With a nod to the bicentenary celebration of the birth of Robert Schumann, Eugene Gaub and violinist Andrew Jennings team up for a performance of that composers’ marvelously evocative Marchenbilder (Fairy Tales), Op. 113 on Sunday, June 6 at 7pm. Most of the music of English composer Rebecca Clarke (1886-1979) remained unpublished during her lifetime, but in the last decade there has been a revival of interest in her work; Gail Niwa, Nancy Gaub, and BPO principal cellist Roman Mekinulov perform her 1921 Trio for Piano, Violin, and Cello. To end the concert, BPO principal clarinetist John Fullam will join Jennings, Mekinulov, Niwa, and violist Donna Lorenzo in a performance of Mozart’s sublime Quintet for Clarinet and Strings, K.581.

On Saturday, June 12, at 8pm, Gaub returns as pianist along with violinist Rebekah Johnson and cellist Nancy Baun in Beethoven’s popular Trio in D for Piano, Violin, and Cello, Op. 70 (“The Ghost”). Nancy Gaub and Donna Lorenzo will join violinist Robert Hanford and cellist Scott Ballantyne in the most challenging work on the festival program, Bartok’s short 1927 String Quartet No. 3, Op. 85: The four-movement work, played without pause, uses a number of extended instrumental techniques. The programming of the Bartok is balanced out by Dvorak’s sunnier String Quartet in A-flat, Op. 105, with violinist Rebekah Johnson replacing Nancy Gaub.

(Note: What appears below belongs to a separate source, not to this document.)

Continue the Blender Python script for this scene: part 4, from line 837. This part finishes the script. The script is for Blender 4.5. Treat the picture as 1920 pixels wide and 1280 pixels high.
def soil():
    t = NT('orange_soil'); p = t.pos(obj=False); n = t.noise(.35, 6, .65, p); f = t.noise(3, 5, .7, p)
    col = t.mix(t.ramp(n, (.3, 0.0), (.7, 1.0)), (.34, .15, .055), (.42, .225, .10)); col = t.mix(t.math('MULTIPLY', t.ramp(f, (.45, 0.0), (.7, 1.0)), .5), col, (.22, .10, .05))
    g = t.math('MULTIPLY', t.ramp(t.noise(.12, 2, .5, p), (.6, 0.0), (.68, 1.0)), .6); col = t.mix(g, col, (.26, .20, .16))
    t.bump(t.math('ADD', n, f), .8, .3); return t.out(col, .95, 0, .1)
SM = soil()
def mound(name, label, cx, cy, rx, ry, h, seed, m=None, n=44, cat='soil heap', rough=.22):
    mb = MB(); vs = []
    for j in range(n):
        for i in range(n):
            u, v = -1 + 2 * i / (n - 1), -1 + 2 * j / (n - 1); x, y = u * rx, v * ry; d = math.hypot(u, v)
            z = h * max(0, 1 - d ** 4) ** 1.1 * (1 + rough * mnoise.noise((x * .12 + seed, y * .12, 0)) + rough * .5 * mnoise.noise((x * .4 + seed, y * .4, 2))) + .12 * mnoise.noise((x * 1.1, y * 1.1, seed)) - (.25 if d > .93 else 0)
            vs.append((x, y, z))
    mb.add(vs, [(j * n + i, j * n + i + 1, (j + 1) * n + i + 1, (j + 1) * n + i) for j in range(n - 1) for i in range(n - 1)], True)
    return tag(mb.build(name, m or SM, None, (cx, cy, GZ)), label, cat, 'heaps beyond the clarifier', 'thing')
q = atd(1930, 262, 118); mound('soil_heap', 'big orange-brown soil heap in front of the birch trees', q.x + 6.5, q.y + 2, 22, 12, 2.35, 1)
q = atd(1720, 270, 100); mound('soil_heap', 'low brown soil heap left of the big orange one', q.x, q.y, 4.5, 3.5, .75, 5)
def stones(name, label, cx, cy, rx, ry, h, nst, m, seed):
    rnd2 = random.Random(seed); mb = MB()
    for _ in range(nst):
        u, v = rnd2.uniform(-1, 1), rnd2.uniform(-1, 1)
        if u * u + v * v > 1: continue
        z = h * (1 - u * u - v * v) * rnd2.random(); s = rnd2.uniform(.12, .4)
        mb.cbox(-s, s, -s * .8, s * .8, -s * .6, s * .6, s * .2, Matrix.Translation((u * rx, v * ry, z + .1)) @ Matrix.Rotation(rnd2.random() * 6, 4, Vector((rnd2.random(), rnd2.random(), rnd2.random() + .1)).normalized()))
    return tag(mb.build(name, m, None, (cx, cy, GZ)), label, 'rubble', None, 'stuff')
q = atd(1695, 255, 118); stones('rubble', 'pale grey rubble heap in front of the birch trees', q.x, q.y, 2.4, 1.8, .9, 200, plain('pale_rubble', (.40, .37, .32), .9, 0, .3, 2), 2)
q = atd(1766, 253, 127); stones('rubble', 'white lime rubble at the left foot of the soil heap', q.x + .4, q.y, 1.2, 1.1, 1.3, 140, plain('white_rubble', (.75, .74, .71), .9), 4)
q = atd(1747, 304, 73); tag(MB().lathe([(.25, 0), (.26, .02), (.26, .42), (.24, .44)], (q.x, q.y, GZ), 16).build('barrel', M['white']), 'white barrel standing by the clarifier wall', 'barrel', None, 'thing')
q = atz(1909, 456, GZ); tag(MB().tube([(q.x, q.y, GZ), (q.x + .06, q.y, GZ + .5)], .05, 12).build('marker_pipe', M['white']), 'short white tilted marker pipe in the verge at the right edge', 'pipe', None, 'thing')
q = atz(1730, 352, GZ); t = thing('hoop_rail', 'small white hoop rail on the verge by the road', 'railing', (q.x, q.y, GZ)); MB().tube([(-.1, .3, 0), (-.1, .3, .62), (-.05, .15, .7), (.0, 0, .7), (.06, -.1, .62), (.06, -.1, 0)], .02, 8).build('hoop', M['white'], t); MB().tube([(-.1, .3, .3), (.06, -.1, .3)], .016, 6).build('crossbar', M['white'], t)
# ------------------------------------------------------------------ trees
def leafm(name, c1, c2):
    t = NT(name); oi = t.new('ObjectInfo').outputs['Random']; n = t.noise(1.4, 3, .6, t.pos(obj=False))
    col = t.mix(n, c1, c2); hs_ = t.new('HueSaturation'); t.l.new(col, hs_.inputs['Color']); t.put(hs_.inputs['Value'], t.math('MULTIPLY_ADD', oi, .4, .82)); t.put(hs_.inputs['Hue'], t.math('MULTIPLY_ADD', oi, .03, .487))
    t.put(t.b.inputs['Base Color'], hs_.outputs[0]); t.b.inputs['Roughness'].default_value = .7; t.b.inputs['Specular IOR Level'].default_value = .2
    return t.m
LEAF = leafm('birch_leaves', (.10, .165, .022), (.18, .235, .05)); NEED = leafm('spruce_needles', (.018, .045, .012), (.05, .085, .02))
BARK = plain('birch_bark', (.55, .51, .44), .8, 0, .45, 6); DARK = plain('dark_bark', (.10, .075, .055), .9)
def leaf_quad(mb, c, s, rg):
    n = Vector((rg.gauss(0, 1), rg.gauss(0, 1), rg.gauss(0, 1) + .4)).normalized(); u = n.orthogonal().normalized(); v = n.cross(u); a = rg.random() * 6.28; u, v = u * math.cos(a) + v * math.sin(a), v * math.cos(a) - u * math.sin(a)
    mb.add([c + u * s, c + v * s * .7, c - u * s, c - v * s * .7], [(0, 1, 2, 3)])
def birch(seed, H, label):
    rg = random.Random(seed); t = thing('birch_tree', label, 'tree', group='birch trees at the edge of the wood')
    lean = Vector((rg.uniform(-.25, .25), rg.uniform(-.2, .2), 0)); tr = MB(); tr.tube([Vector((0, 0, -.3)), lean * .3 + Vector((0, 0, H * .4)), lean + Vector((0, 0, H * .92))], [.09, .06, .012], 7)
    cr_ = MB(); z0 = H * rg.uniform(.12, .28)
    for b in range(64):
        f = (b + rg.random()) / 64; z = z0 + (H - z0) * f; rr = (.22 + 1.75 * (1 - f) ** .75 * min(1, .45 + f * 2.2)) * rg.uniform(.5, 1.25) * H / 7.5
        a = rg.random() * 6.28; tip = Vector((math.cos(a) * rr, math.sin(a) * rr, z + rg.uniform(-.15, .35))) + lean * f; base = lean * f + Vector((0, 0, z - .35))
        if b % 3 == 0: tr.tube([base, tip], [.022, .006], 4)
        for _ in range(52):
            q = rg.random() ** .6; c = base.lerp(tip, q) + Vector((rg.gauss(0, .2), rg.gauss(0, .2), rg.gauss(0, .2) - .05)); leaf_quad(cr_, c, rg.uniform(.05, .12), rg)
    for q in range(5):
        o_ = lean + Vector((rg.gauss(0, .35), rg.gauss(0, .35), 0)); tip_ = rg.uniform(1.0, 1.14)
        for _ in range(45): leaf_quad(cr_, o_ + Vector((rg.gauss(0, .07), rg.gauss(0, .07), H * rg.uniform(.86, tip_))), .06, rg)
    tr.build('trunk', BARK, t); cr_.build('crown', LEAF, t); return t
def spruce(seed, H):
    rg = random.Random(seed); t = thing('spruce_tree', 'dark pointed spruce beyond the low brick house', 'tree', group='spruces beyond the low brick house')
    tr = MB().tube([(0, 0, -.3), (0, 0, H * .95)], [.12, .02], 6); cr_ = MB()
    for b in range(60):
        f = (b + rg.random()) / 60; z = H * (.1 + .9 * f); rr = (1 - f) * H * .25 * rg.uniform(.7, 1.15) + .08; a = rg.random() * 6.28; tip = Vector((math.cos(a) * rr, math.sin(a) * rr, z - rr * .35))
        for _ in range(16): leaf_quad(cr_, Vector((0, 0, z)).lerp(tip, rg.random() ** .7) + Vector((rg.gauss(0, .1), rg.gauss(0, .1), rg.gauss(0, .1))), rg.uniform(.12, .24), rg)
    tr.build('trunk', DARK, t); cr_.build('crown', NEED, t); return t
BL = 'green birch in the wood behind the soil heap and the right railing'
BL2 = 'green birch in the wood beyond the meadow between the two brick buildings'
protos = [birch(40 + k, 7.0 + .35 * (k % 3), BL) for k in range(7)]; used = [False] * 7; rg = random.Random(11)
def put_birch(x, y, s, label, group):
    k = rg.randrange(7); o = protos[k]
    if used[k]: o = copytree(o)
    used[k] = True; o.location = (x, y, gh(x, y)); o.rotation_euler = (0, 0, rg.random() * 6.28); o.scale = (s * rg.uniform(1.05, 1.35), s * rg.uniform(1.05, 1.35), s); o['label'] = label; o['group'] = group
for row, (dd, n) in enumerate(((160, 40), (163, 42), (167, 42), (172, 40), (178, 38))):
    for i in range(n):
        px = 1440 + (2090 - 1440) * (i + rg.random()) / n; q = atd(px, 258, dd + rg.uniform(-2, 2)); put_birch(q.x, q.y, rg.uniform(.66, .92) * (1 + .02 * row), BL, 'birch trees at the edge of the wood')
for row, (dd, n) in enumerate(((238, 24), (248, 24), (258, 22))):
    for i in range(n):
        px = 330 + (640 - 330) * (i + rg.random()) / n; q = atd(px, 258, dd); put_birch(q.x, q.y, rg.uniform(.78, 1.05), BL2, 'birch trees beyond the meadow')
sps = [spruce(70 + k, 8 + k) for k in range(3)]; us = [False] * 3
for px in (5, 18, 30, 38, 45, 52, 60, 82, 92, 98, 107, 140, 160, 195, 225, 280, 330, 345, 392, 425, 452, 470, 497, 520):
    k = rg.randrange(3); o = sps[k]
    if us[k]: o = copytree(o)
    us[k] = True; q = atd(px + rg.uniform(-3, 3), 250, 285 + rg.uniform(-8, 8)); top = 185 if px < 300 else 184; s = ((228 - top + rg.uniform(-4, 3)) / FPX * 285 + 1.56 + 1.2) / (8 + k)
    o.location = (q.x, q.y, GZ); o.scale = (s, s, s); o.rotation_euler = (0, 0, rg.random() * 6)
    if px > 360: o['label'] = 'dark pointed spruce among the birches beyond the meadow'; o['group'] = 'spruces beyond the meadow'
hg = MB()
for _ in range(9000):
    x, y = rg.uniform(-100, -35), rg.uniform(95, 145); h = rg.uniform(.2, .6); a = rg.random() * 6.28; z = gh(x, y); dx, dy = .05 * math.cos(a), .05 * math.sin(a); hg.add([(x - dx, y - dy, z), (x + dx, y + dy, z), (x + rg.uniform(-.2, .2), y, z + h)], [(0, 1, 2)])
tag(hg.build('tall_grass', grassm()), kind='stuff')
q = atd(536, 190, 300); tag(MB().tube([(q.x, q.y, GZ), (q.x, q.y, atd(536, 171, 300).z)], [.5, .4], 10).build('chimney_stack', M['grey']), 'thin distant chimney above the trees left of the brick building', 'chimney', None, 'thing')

The festival concludes Sunday, June 13 at 7pm in Baker Memorial Methodist Church, when Falletta (guitar) joins her husband, Robert Alemany (clarinet), and Deborah Cross (flute) in an arrangement, by another hand, of one of Beethoven’s early successes, the Trio in D, Op. 8 (“Serenade”), originally composed for violin, viola and cello. Viennese society around this time was guitar-mad, and Falletta and Alemany have recorded this version of the work on their Koch label CD release, The Viennese Guitar. BPO associate concertmaster Amy Glidden and Andrea Cone team up in Darius Milhaud’s pungent Sonatina for Two Violins, Op. 221, with its lovely barcarolle middle movement. And, in a nice example of programming symmetry, the festival ends as it began, with one of Bach’s Brandenburg Concertos, the time the No. 5 in D major, BMW 1050.